Ben Sandmel first came to Louisiana as a riverboat deckhand traveling between Pittsburgh and New Orleans. When the boats docked, he explored the Crescent City and soon fell in love with its lively music scene.
Born in Nashville, he grew up in Cincinnati and eventually ended up in Chicago, playing in blues clubs.
“I was a drummer since junior high school,” he says. “I was in a garage band called The Henchmen. It was originally The Cadavers, but we didn’t think that was commercial enough. We played British invasion, surfer music, soul, mostly rock.
“In Chicago I played with Sunnyland Slim, Jimmy Johnson, Junior Wells. I was often called at the last minute when somebody didn’t show up. It was an interesting scene, but it had some ugly sides.”
Every spring through late fall, he worked on riverboats. “I had read Huck Finn,” he says. “I was interested in that side of American folklore and culture. It’s a crummy, dirty, dangerous job with high turnover, so it was not hard to get hired. The money was terrible—less than a dollar an hour—but it was a huge adventure.”
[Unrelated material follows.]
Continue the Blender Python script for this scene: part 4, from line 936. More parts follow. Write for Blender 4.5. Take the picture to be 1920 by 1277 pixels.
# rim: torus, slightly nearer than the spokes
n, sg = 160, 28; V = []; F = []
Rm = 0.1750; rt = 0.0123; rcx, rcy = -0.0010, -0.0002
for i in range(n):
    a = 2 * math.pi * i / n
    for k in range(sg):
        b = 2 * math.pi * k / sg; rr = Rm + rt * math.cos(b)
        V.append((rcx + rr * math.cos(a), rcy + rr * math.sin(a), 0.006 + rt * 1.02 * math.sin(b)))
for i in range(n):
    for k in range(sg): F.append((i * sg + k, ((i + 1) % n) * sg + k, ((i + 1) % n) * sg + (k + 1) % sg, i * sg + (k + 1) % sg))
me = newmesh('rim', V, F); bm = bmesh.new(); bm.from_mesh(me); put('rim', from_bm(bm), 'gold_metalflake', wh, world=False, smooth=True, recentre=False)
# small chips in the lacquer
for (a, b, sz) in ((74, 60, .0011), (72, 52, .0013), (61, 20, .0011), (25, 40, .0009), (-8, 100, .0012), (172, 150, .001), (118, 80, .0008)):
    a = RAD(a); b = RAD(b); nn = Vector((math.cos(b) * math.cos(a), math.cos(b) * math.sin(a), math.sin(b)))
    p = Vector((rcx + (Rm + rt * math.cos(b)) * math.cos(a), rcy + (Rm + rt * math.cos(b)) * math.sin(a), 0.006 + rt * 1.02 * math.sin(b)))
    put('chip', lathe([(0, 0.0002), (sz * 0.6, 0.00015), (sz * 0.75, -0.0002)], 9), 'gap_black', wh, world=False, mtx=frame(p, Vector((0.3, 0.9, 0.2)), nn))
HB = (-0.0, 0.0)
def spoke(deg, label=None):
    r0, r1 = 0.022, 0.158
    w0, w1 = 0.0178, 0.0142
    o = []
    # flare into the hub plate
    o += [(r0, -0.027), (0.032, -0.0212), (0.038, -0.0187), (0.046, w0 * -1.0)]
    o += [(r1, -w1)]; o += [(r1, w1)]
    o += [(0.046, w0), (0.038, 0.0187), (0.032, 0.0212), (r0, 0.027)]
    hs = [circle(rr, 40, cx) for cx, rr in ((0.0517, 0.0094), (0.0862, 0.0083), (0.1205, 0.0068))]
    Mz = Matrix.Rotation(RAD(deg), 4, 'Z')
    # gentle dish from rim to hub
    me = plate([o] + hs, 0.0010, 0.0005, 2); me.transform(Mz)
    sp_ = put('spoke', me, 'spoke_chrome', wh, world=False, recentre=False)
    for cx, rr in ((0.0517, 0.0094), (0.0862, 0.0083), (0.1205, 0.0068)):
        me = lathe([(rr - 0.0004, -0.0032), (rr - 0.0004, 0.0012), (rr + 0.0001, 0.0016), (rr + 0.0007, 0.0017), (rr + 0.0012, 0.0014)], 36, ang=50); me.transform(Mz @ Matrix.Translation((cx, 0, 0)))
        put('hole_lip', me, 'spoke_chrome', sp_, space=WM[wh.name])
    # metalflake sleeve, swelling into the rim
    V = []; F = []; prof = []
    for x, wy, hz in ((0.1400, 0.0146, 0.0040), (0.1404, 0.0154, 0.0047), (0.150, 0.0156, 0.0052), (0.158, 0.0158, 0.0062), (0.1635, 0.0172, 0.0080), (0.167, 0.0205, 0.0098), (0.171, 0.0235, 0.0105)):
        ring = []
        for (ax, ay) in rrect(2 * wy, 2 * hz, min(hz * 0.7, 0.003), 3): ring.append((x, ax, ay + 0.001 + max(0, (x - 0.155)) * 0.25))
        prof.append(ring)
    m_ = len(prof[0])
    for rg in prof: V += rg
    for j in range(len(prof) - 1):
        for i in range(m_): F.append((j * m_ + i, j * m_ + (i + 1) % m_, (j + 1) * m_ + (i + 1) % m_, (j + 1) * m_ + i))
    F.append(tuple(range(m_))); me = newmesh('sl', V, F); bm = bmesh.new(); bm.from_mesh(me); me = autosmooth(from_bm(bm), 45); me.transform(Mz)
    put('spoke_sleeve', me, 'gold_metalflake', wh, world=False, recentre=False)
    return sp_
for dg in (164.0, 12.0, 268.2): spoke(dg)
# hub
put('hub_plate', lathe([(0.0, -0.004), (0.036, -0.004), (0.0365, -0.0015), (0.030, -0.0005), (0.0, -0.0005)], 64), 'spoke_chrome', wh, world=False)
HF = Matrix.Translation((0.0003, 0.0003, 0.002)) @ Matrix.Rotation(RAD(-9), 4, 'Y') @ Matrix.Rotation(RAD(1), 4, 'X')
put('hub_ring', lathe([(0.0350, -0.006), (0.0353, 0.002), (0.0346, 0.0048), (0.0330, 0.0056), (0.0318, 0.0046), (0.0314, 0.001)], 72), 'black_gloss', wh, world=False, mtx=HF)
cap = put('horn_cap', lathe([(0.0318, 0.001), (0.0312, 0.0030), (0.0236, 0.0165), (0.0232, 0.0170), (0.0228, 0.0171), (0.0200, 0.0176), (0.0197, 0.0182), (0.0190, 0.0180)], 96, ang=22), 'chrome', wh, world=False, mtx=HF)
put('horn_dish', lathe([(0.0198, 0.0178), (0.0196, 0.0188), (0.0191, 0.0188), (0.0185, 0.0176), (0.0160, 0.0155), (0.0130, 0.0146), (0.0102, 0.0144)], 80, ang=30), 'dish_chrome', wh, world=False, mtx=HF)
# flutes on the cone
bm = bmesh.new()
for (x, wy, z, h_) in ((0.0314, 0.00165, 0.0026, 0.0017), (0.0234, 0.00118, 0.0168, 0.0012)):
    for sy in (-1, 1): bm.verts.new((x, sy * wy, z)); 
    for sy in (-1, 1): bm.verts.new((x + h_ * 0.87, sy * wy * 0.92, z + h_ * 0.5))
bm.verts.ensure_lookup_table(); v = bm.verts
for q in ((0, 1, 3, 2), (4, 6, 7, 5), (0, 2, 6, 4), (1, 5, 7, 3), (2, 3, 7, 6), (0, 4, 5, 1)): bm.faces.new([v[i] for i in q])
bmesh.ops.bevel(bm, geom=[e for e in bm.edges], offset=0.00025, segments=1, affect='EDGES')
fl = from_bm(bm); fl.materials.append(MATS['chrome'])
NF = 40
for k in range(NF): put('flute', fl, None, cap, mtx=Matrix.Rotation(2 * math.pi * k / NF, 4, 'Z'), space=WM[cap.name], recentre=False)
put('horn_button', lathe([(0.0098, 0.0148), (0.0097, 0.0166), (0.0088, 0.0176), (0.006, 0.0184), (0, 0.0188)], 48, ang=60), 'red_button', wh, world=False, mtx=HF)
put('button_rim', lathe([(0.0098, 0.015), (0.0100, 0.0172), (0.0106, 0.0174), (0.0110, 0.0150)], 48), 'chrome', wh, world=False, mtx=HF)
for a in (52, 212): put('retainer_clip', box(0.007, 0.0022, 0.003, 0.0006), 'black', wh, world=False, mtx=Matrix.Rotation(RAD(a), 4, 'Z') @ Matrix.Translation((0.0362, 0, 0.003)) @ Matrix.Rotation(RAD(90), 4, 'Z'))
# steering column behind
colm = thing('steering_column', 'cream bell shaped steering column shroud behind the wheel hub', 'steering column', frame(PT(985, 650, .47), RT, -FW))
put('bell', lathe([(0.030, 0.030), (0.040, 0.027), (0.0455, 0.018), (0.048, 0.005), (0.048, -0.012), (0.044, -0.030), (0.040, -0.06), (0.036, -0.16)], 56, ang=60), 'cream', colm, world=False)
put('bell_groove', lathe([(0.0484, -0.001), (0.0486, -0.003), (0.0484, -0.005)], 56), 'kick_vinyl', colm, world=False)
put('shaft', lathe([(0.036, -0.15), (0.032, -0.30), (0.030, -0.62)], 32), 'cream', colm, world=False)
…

He graduated from Indiana University in Bloomington with a degree in folklore and recalls writing a lengthy term paper on riverboats. “I was interested in the traditions of the river, occupational folklore,” says Sandmel, who is currently working on a master’s degree in musicology at Tulane University.
While playing blues in Chicago, he reviewed records for Living Blues and Down Beat magazines and profiled musicians for the Chicago Reader, a weekly newspaper. “I did my first set of liner notes for Clifton Chenier’s album I’m Here on Alligator Records,” says Sandmel, who has since written dozens of them. “I was paid fifty dollars and a set of snow tires.”
In 1982, he finally heeded the siren song of New Orleans. “Once I got here, it just clicked,” he says. “I got an assignment from Louisiana Life magazine to interview Clifton Chenier. I spent a week in Lafayette and met a lot of people there.”
It took a week because the great zydeco artist wasn’t exactly cooperative. “He wanted to get paid for the interview,” recalls Sandmel. “I’d go to his house every day, and he’d put me off. His wife would come to the door and say, ‘He’s not here,’ and he’d be standing right behind her. He finally let me in to record an interview. But when the tape ran out he wouldn’t let me flip the tape, so I only got forty-five minutes with him. But he was a very impressive guy, super smart, shrewd.”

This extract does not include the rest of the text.